_WHAT IS NEEDED_
Retype the whole listing, please, keeping every line exact and dropping the pictures.

::: DATASET EXCERPT :::

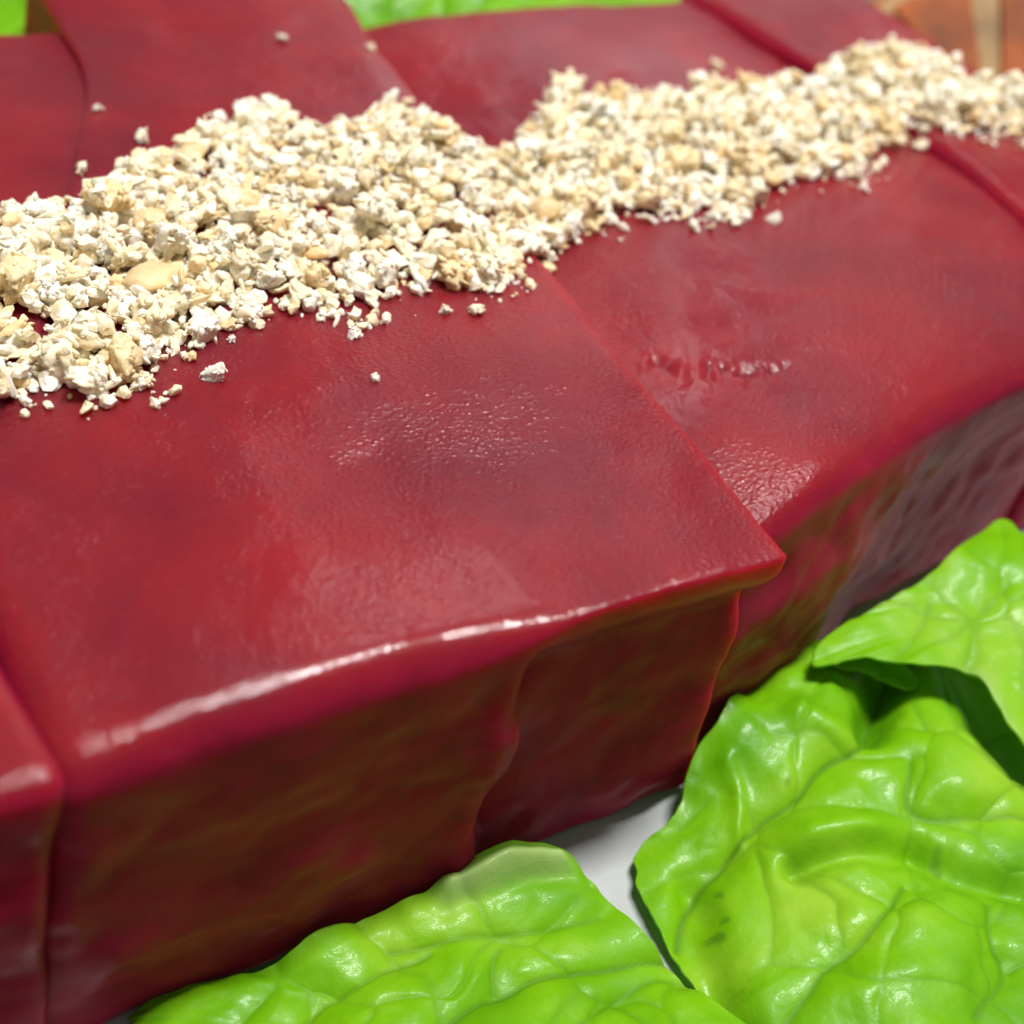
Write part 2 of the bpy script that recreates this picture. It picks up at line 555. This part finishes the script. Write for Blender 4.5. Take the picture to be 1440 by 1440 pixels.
def make_leaf(label, outline, center, heights, veins, folds=(), seed=0, vein_amp=3.2, vein_s=3.5, cell=9.0, cell_amp=1.1,
              rim=1.2, nr=110, nt=320, sigma=16.0, ribs=(), thick=0.4, drop=0.0, pale_spots=(), smooth_n=2, bruises=()):
    c = np.array(center, float)
    O = chaikin(outline, smooth_n)
    O = np.concatenate([O, O[:1]])
    cum = np.concatenate([[0], np.cumsum(np.linalg.norm(np.diff(O, axis=0), axis=1))])
    u = np.linspace(0, cum[-1], nt, endpoint=False)
    ring = np.stack([np.interp(u, cum, O[:, k]) for k in (0, 1)], 1)
    rad = np.linspace(0.02, 1, nr) ** 0.8
    # frilly edge
    fr = 1 + 0.012 * fbm(p3(u * 0.25, 0 * u, seed), 3, seed)
    P = (c + (ring - c)[:, None, :] * (rad[None, :, None] * (1 + (fr - 1)[:, None, None] * rad[None, :, None] ** 4)))
    P = P.reshape(-1, 2)
    R = np.tile(rad, nt)
    HP = np.array(heights, float)
    # slight domain warp keeps every crease organic
    wv = np.stack([fbm(p3(P[:, 0] * 0.08, P[:, 1] * 0.08), 3, seed + 31), fbm(p3(P[:, 0] * 0.08, P[:, 1] * 0.08, 5), 3, seed + 41)], 1)
    PW = P + 1.1 * wv
    w = np.exp(-(np.linalg.norm(P[:, None] - HP[None, :, :2], axis=2) / sigma) ** 2) + 1e-9
    z = (w * HP[None, :, 2]).sum(1) / w.sum(1)
    dv = np.full(len(P), 1e9)
    vein_c = np.zeros(len(P))
    for line, k in veins:
        d = seg_dist(PW, chaikin(line, 2, False))
        z = z - k * vein_amp * np.exp(-d / vein_s)
        vein_c = np.maximum(vein_c, k * np.exp(-(d / 0.42) ** 2))  # vein tone also carries the painted shade of the crease
    for line, depth, wd in folds:
        d = seg_dist(PW, chaikin(line, 2, False))
        z = z + depth * np.exp(-(d / wd) ** 2)
    # quilted blisters between the small veins
    lo, hi = P.min(0) - 20, P.max(0) + 20
    r2 = np.random.default_rng(seed)
    gx, gy = np.meshgrid(np.arange(lo[0], hi[0], cell), np.arange(lo[1], hi[1], cell * 0.8))
    seeds = np.stack([gx.ravel(), gy.ravel()], 1) + r2.uniform(-0.45, 0.45, (gx.size, 2)) * cell
    F1 = np.full(len(P), 1e9)
    F2 = np.full(len(P), 1e9)
    PW2 = P + 2.2 * wv
    for sd in seeds:
        d = np.linalg.norm(PW2 - sd, axis=1)
        F2 = np.minimum(F2, np.maximum(F1, d))
        F1 = np.minimum(F1, d)
    e = F2 - F1
    amp_local = 0.5 + 0.7 * smooth(-0.6, 0.6, fbm(p3(P[:, 0] * 0.05, P[:, 1] * 0.05, 9), 2, seed + 77))
    z = z + cell_amp * amp_local * (1 - np.exp(-e / 3.0))
    vein_c = np.maximum(vein_c, 0.30 * np.exp(-(e / 0.5) ** 2))
    z = z + 1.0 * fbm(p3(P[:, 0] * 0.07, P[:, 1] * 0.07), 3, seed + 5) + 0.08 * fbm(p3(P[:, 0] * 0.4, P[:, 1] * 0.4), 3, seed + 6)
    ph = np.repeat(u, nr)
    z = z + rim * R ** 6 * fbm(p3(ph * 0.12, 0 * ph, 3.3), 3, seed + 8) - drop * smooth(0.86, 1.0, R)
    pale = np.zeros(len(P))
    for line, wd in ribs:
        d = seg_dist(PW, chaikin(line, 2, False))
        pale = np.maximum(pale, np.exp(-(d / wd) ** 2))
        z = z + 1.4 * np.exp(-(d / wd) ** 2)
    for (px, py, wd, k) in pale_spots:
        pale = np.maximum(pale, k * np.exp(-(np.hypot(P[:, 0] - px, P[:, 1] - py) / wd) ** 2))
    for (px, py, wd, k) in bruises:
        dd = np.hypot(PW2[:, 0] - px, (PW2[:, 1] - py)) / wd
        vein_c = np.maximum(vein_c, k * smooth(1.2, 0.3, dd + 0.5 * fbm(p3(P[:, 0] * 0.9, P[:, 1] * 0.9), 2, seed + 60)))
    z = np.maximum(z, PLATE_Z + 0.8)
    V = np.concatenate([np.column_stack([P, z])])
    F = grid_faces(nt, nr, 0, True).tolist()
    V = np.concatenate([V, V[::nr].mean(0)[None]])
    F += [[((i + 1) % nt) * nr, i * nr, len(V) - 1] for i in range(nt)]
    vein_c = np.append(vein_c, 0)
    pale = np.append(pale, 0)
    root = empty('lettuce_leaf', (c[0], c[1], PLATE_Z))
    o = link_mesh('leaf_blade', V, F, M_LETTUCE)
    adopt(o, root)
    for nm, arr in (('vein', vein_c), ('pale', pale)):
        at = o.data.attributes.new(nm, 'FLOAT', 'POINT')
        at.data.foreach_set('value', np.clip(arr, 0, 1).astype(np.float32))
    so = o.modifiers.new('thickness', 'SOLIDIFY')
    so.thickness = thick * SC
    so.offset = -1
    tag(root, label, 'lettuce')
    return root, o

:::

_COMPLETE ANSWER_
Write part 2 of the bpy script that recreates this picture. It picks up at line 555. This part finishes the script. Write for Blender 4.5. Take the picture to be 1440 by 1440 pixels.
def make_leaf(label, outline, center, heights, veins, folds=(), seed=0, vein_amp=3.2, vein_s=3.5, cell=9.0, cell_amp=1.1,
              rim=1.2, nr=110, nt=320, sigma=16.0, ribs=(), thick=0.4, drop=0.0, pale_spots=(), smooth_n=2, bruises=()):
    c = np.array(center, float)
    O = chaikin(outline, smooth_n)
    O = np.concatenate([O, O[:1]])
    cum = np.concatenate([[0], np.cumsum(np.linalg.norm(np.diff(O, axis=0), axis=1))])
    u = np.linspace(0, cum[-1], nt, endpoint=False)
    ring = np.stack([np.interp(u, cum, O[:, k]) for k in (0, 1)], 1)
    rad = np.linspace(0.02, 1, nr) ** 0.8
    # frilly edge
    fr = 1 + 0.012 * fbm(p3(u * 0.25, 0 * u, seed), 3, seed)
    P = (c + (ring - c)[:, None, :] * (rad[None, :, None] * (1 + (fr - 1)[:, None, None] * rad[None, :, None] ** 4)))
    P = P.reshape(-1, 2)
    R = np.tile(rad, nt)
    HP = np.array(heights, float)
    # slight domain warp keeps every crease organic
    wv = np.stack([fbm(p3(P[:, 0] * 0.08, P[:, 1] * 0.08), 3, seed + 31), fbm(p3(P[:, 0] * 0.08, P[:, 1] * 0.08, 5), 3, seed + 41)], 1)
    PW = P + 1.1 * wv
    w = np.exp(-(np.linalg.norm(P[:, None] - HP[None, :, :2], axis=2) / sigma) ** 2) + 1e-9
    z = (w * HP[None, :, 2]).sum(1) / w.sum(1)
    dv = np.full(len(P), 1e9)
    vein_c = np.zeros(len(P))
    for line, k in veins:
        d = seg_dist(PW, chaikin(line, 2, False))
        z = z - k * vein_amp * np.exp(-d / vein_s)
        vein_c = np.maximum(vein_c, k * np.exp(-(d / 0.42) ** 2))  # vein tone also carries the painted shade of the crease
    for line, depth, wd in folds:
        d = seg_dist(PW, chaikin(line, 2, False))
        z = z + depth * np.exp(-(d / wd) ** 2)
    # quilted blisters between the small veins
    lo, hi = P.min(0) - 20, P.max(0) + 20
    r2 = np.random.default_rng(seed)
    gx, gy = np.meshgrid(np.arange(lo[0], hi[0], cell), np.arange(lo[1], hi[1], cell * 0.8))
    seeds = np.stack([gx.ravel(), gy.ravel()], 1) + r2.uniform(-0.45, 0.45, (gx.size, 2)) * cell
    F1 = np.full(len(P), 1e9)
    F2 = np.full(len(P), 1e9)
    PW2 = P + 2.2 * wv
    for sd in seeds:
        d = np.linalg.norm(PW2 - sd, axis=1)
        F2 = np.minimum(F2, np.maximum(F1, d))
        F1 = np.minimum(F1, d)
    e = F2 - F1
    amp_local = 0.5 + 0.7 * smooth(-0.6, 0.6, fbm(p3(P[:, 0] * 0.05, P[:, 1] * 0.05, 9), 2, seed + 77))
    z = z + cell_amp * amp_local * (1 - np.exp(-e / 3.0))
    vein_c = np.maximum(vein_c, 0.30 * np.exp(-(e / 0.5) ** 2))
    z = z + 1.0 * fbm(p3(P[:, 0] * 0.07, P[:, 1] * 0.07), 3, seed + 5) + 0.08 * fbm(p3(P[:, 0] * 0.4, P[:, 1] * 0.4), 3, seed + 6)
    ph = np.repeat(u, nr)
    z = z + rim * R ** 6 * fbm(p3(ph * 0.12, 0 * ph, 3.3), 3, seed + 8) - drop * smooth(0.86, 1.0, R)
    pale = np.zeros(len(P))
    for line, wd in ribs:
        d = seg_dist(PW, chaikin(line, 2, False))
        pale = np.maximum(pale, np.exp(-(d / wd) ** 2))
        z = z + 1.4 * np.exp(-(d / wd) ** 2)
    for (px, py, wd, k) in pale_spots:
        pale = np.maximum(pale, k * np.exp(-(np.hypot(P[:, 0] - px, P[:, 1] - py) / wd) ** 2))
    for (px, py, wd, k) in bruises:
        dd = np.hypot(PW2[:, 0] - px, (PW2[:, 1] - py)) / wd
        vein_c = np.maximum(vein_c, k * smooth(1.2, 0.3, dd + 0.5 * fbm(p3(P[:, 0] * 0.9, P[:, 1] * 0.9), 2, seed + 60)))
    z = np.maximum(z, PLATE_Z + 0.8)
    V = np.concatenate([np.column_stack([P, z])])
    F = grid_faces(nt, nr, 0, True).tolist()
    V = np.concatenate([V, V[::nr].mean(0)[None]])
    F += [[((i + 1) % nt) * nr, i * nr, len(V) - 1] for i in range(nt)]
    vein_c = np.append(vein_c, 0)
    pale = np.append(pale, 0)
    root = empty('lettuce_leaf', (c[0], c[1], PLATE_Z))
    o = link_mesh('leaf_blade', V, F, M_LETTUCE)
    adopt(o, root)
    for nm, arr in (('vein', vein_c), ('pale', pale)):
        at = o.data.attributes.new(nm, 'FLOAT', 'POINT')
        at.data.foreach_set('value', np.clip(arr, 0, 1).astype(np.float32))
    so = o.modifiers.new('thickness', 'SOLIDIFY')
    so.thickness = thick * SC
    so.offset = -1
    tag(root, label, 'lettuce')
    return root, o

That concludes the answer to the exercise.